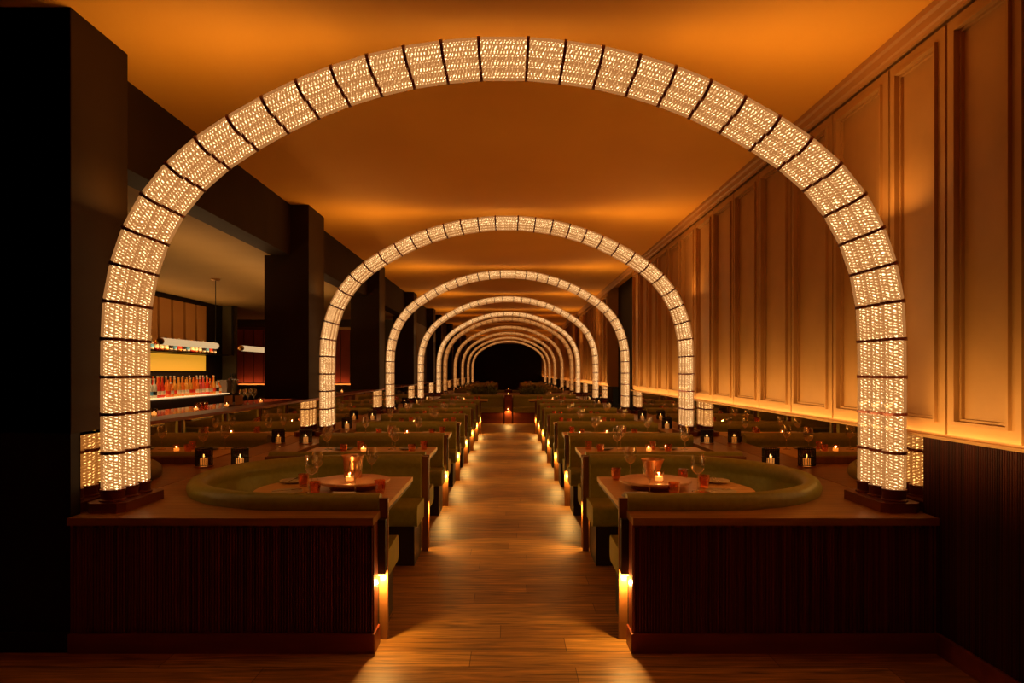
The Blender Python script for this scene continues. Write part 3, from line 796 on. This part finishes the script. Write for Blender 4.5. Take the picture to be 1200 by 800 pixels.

══════

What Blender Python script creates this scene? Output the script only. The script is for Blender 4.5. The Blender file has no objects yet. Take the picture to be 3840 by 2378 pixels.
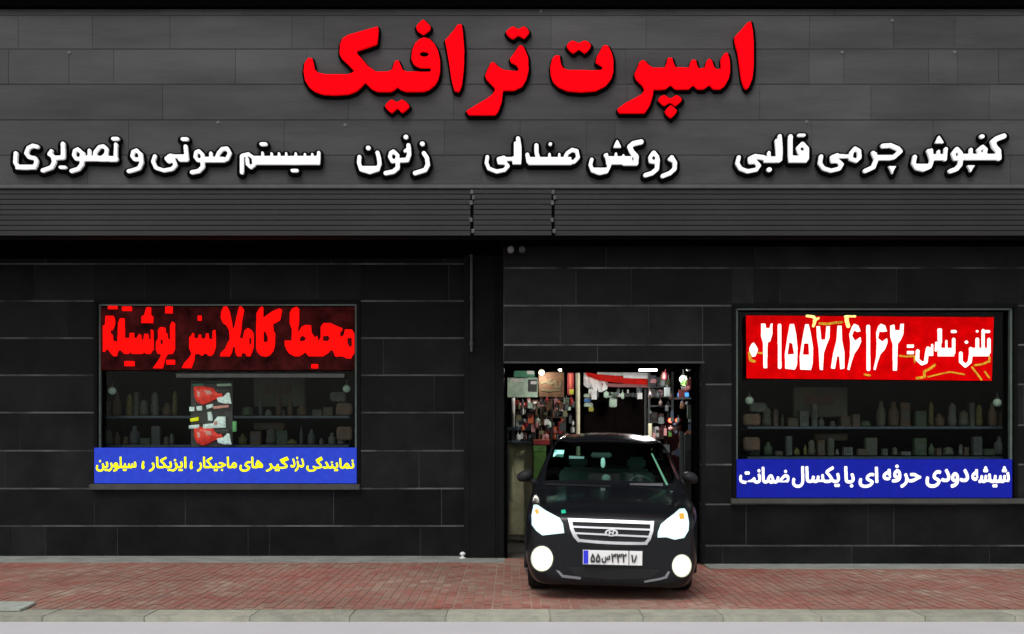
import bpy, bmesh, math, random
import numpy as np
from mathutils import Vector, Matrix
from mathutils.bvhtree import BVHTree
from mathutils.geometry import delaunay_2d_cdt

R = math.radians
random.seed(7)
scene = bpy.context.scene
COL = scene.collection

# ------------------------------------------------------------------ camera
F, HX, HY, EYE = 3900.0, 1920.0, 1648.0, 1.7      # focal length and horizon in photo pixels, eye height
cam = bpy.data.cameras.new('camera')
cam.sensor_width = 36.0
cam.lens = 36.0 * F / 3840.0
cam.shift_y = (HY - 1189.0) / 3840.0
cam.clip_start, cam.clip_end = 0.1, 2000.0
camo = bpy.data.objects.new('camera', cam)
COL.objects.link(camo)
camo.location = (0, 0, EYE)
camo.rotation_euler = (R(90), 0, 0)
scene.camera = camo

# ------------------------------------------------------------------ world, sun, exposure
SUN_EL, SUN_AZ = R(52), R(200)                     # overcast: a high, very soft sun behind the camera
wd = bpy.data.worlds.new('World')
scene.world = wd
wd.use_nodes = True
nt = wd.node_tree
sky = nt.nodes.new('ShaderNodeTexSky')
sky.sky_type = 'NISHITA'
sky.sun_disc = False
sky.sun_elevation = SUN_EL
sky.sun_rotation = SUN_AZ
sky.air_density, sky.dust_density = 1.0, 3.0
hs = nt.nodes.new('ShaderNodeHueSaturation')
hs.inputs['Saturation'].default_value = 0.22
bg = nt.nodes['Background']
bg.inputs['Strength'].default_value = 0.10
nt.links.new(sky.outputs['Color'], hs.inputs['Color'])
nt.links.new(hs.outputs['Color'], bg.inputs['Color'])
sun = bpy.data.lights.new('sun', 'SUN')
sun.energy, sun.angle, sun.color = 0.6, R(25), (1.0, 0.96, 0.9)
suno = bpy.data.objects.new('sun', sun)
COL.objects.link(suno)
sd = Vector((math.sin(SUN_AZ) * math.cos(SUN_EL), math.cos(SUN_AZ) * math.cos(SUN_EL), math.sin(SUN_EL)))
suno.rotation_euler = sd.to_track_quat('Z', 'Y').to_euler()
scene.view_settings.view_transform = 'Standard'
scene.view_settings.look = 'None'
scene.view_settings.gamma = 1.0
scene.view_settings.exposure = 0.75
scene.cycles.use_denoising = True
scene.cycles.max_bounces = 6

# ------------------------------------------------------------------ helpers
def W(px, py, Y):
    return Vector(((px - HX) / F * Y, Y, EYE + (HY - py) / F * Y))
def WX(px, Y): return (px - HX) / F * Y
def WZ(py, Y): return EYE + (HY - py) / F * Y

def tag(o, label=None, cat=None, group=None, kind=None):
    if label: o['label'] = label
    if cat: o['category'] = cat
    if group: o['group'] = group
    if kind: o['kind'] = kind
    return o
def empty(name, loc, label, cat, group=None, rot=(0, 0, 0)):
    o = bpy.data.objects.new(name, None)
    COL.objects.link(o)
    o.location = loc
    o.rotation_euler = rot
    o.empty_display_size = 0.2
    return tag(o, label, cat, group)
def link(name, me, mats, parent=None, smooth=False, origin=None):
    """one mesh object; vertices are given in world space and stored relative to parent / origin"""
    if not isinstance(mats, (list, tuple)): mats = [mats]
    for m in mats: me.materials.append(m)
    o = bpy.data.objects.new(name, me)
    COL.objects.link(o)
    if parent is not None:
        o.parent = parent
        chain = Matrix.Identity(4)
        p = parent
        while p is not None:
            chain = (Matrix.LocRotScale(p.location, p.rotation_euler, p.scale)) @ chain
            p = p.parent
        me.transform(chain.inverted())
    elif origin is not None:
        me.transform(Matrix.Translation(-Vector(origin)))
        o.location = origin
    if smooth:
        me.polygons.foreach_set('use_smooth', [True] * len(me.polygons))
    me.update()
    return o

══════

**WHAT NEEDS TO BE DONE**
Repeat, word for word, the lines of the material above from the one holding "What Blender Python" through the one holding "COL = scene.collection". Leave out pictures.

**REPLY TO THE EXERCISE**
What Blender Python script creates this scene? Output the script only. The script is for Blender 4.5. The Blender file has no objects yet. Take the picture to be 3840 by 2378 pixels.
import bpy, bmesh, math, random
import numpy as np
from mathutils import Vector, Matrix
from mathutils.bvhtree import BVHTree
from mathutils.geometry import delaunay_2d_cdt

R = math.radians
random.seed(7)
scene = bpy.context.scene
COL = scene.collection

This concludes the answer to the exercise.